Volume of a Torus Segment

I am calling a segment analogous to a circle's, that is a splitting a torus in two by a chord. The resulting piece has an ellipse formed by the chord. The chords distance from the torus centre lies between the torus's two radii.

Out of interest I'm trying to work out the volume of a liquid that partially fills a torus as in a tyres inner tube. The liquid does not come high enough to touch the inner radius. So there are just 3 variables, Torus radii q & r and height of liquid h.


tl; dr: For the stated dimensions, the quadratic approximation in the comments over-estimates the volume to be $(4\pi/3)h^{2}\sqrt{25 \cdot 360} \approx 400h^{2}\, \text{mm}^{3}$, or about $0.4h^{2}$ ml at a water depth of $h$ mm.

This estimate is only reasonably accurate if the depth is smaller than the "minor radius" of the tyre, i.e., half the difference of the outer and inner radii.

A bicycle tyre partly filled with water


Let's denote by $R_{0}$ the outer radius (say $360$ mm) and by $R_{1}$ the inner radius (say, $310$ mm).

Mathematicians generally specify a torus in terms of its major radius $R = \frac{1}{2}(R_{0} + R_{1})$ (the radius of the core circle) and its minor radius $r = \frac{1}{2}(R_{0} - R_{1})$.

Suppose $x$ is the axis of the tyre, and the depth of water is measured along the $z$-axis. Near the bottom, the tyre surface is a graph of $z$ as a function of $(x, y)$. Over the $x$-axis this graph is the circle of radius $r$ with equation $x^{2} + (z + R)^{2} = r^{2}$, or $$ z = -R - \sqrt{r^{2} - x^{2}} \approx -(R + r) + \frac{x^{2}}{2r}. $$ Similarly, over the $y$-axis the graph is the circle of radius $R_{0} = (R + r)$ with equation $y^{2} + z^{2} = (R + r)^{2}$, or $$ z = -\sqrt{(R + r)^{2} - y^{2}} \approx -(R + r) + \frac{y^{2}}{2(R + r)}. $$ The desired quadratic approximation is $$ z \approx -(R + r) + \frac{x^{2}}{2r} + \frac{y^{2}}{2(R + r)}. $$ We seek the volume of the paraboloid $$ \frac{x^{2}}{2r} + \frac{y^{2}}{2(R + r)} \leq h. $$ If the top surface of the paraboloid is the ellipse $(x/a)^{2} + (y/b)^{2} = 1$, the volume is $(2\pi/3)abh$, i.e., two-thirds the volume of the circumscribed elliptical cylinder. Here, $a = \sqrt{2rh}$ and $b = \sqrt{2(R + r)h}$, so $$ \text{Volume} = \frac{4\pi}{3} \sqrt{r(R + r)} h^{2}. $$ If $h$ is small compared to $r = \frac{1}{2}(R_{0} - R_{1})$ this is a reasonable approximation of the volume of water in the tyre. For the stated dimensions $r = 50$, $R + r = 360$, this is $(4\pi/3)\sqrt{25\cdot360}h^{2} \approx 400h^{2}\, \text{mm}^{3}$, or $0.4h^{2}$ ml at a water depth of $h$ mm.

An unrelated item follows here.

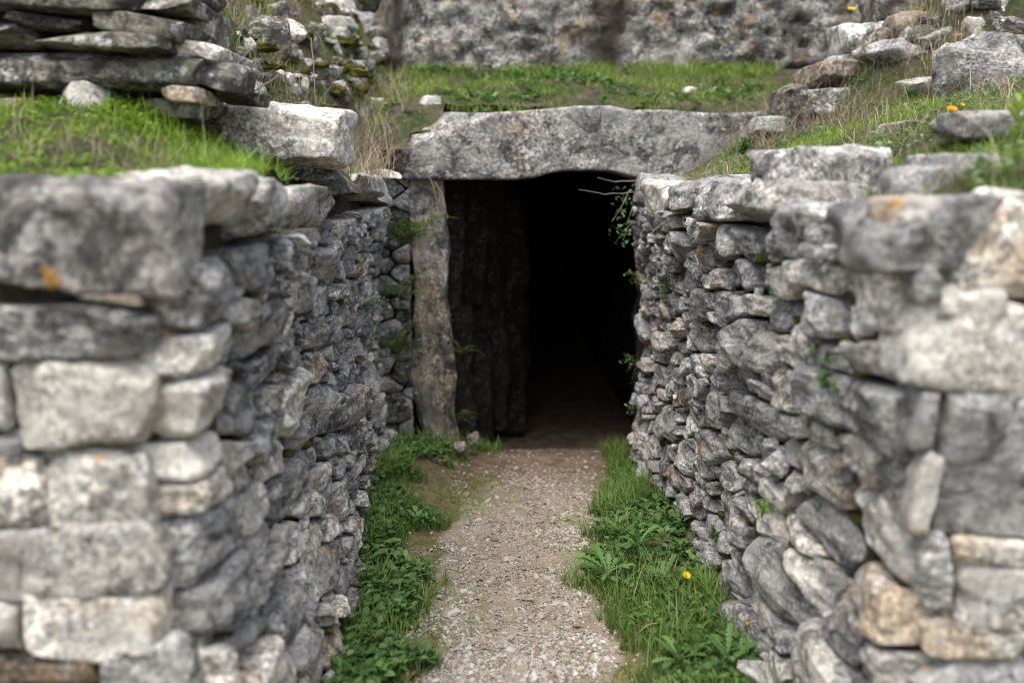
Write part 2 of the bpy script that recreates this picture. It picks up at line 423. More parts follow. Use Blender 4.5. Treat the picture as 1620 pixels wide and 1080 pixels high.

The diagram shows the situation $h = 25$, i.e., the tyre is filled to a depth equal to its minor radius. The green surface bounds the actual volume of water, while the gold ellipse shows the bound given by the quadratic approximation, which is visibly larger, but looks correct to within ten percent or so.